_TASK REQUIREMENTS_:
From the first line of the listing below, retype each line up to and including the one with "def L4(c): return (*lin(c), 1.0)"; pictures stay out.

_INFORMATION SHOWN_:
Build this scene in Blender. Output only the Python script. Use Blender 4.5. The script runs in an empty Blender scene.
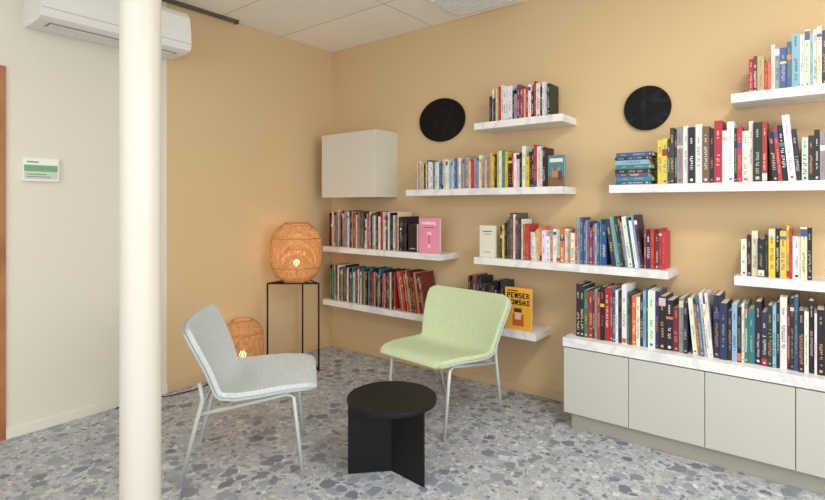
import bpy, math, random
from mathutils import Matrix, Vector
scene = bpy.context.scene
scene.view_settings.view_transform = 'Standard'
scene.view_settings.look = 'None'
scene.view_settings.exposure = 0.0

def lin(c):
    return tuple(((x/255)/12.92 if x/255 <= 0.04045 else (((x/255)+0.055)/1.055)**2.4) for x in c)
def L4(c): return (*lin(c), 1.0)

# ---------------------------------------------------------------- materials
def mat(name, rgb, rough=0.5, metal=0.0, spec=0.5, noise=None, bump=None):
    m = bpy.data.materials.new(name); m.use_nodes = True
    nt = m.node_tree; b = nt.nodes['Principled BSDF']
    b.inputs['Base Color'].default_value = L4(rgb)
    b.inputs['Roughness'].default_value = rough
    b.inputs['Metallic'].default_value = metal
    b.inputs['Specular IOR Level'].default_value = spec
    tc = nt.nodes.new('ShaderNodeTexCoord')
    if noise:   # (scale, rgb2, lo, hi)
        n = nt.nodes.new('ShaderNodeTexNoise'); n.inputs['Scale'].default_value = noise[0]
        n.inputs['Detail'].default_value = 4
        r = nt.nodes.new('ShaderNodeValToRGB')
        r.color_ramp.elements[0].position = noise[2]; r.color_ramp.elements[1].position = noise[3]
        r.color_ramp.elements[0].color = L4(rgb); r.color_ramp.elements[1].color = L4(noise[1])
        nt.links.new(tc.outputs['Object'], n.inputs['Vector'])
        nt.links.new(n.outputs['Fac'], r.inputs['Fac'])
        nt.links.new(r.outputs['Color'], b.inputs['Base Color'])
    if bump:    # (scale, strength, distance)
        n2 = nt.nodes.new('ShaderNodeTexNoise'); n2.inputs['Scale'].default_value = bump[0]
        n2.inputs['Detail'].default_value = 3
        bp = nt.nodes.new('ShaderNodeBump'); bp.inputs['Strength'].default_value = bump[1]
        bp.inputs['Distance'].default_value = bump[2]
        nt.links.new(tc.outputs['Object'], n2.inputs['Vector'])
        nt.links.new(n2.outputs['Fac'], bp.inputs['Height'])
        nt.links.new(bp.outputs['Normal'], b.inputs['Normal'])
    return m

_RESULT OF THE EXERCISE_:
Build this scene in Blender. Output only the Python script. Use Blender 4.5. The script runs in an empty Blender scene.
import bpy, math, random
from mathutils import Matrix, Vector
scene = bpy.context.scene
scene.view_settings.view_transform = 'Standard'
scene.view_settings.look = 'None'
scene.view_settings.exposure = 0.0

def lin(c):
    return tuple(((x/255)/12.92 if x/255 <= 0.04045 else (((x/255)+0.055)/1.055)**2.4) for x in c)
def L4(c): return (*lin(c), 1.0)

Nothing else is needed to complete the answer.